Это все требовало вглядывания, вчувствования, прыжка над собой – к себе . Ведь, помимо реющих давно трендов и снующих меж ними тренд-сеттеров (работа, видимо обратная к разгону облаков), над всем зияла пестрота , охватившая уже не только политический спектр и не столько салонное вольнодумство, сколько самые критерии. Уж с десяток лет как требовалось «не думать, а действовать, исходя из верований и ценностей». Хватит-де искать истину: положив, что все мы знаем, в чем она заключается, предстоит переориентировать институтские программы на поиск практических ходов с прицелом на институциональные переходы. А именно, как действовать в согласии со своим и что сделать с теми, кто имеет иное мнение и, тем самым, «своим» считаться не может. Иными словами, гидра демократии начала кусать свой хвост и наступать на горло своей песни о главном. Отдушиной стало увеличение нетто-экспорта, т.е. исключение фидбека и культурных обменов.
Шатан как Интернат-УнтерНет
Его перо подкупает ненавязчивой избыточностью природных подробностей, и в сем уподоблении Бредбери – его правдивость.
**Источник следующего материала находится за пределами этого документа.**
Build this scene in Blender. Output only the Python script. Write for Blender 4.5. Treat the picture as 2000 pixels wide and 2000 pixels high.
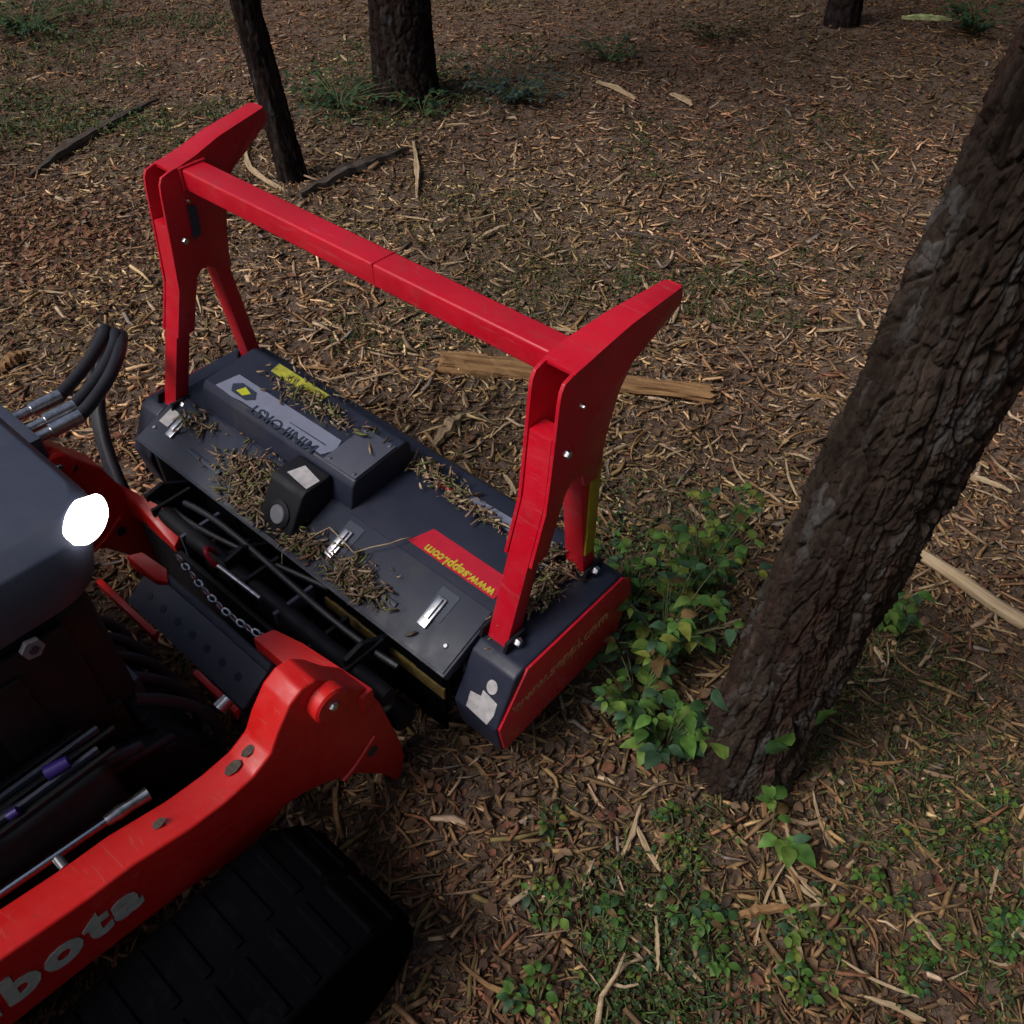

А растущая внешняя схожесть с ПроЛепом и вовсе свидетельствует: не безнадега.
Но не дай вам, не приведи встретиться на страницах остальной шумерочерняховской прессы с бурятом, идущим в бой с полным комплектом документов и призывающим сойти с поребрика. Еще немного – и писателя миновала бы сия горькая чаша: подражать публицистам таймсов в лицах. Но довольно с него и того подвига, что не шибко осудил Лисеичей, как не весьма пылко оттянул мазу и за Гейнсов с Петерами.
Это предприятие назревало давно, и се перезрело. Но миссия, так сказать, недовыполнена, хоть и перевыполнима. Речь идет о нескончаемом плаче ярославен в вышиванках крестиком да свастикой о том, что Юговосток страдает-де неукорененностью и неприкаянностью. Где-то нечто подобное, кажется, имело место – вроде в «Степном волке» Гессе, где всяк предостерегающий о горьких гроздьях войны на фоне патриотической истерии рисковал остаться заклейменным остракизмами вроде «этот космополит и безродный негодяй». Памятны и письма 93х (подписанные девятьюстами) рейхсинтеллектуалов, взывавших к эстетическим чувствам всех, кому дороги «европейские ценности», кто чтит Шиллера и Шопенгауэра, кто готов пролить слезу над доблестными велегерманскими солдатами, ставшими последним оплотом на пути всепроницающего варварства, грядущего с востока. Возможно, в подобных тонах (и жутко добросовестном пафосе) наставляли и Аристотель с Сенекой, соответственно, Александра Великого и Нерона… Подобным образом мог мыслить и душка ЛинкХоун, расписывавшийся в безразличии к эмансипации или рабству как в лучшем случае средствам , могшим сохранить Унион. Разумеется, не перебирая и более пикантными средствами вроде голодных блокад, тщательно скрывая от самих себя ревность к успеху нархоза Южан, в частности их торговли со Старым светом. Подобно тому, как Северяне вуалировали прагматичную (реверанс Дьюи) повестку благоглупостями о свободе (во имя коей всякое-де изуверство достойно есть), игнорируя рабство-работу рынку (как форму идольских жертв мамоне); этак расистская пестросерь издавна приноровилась прикрываться гениями.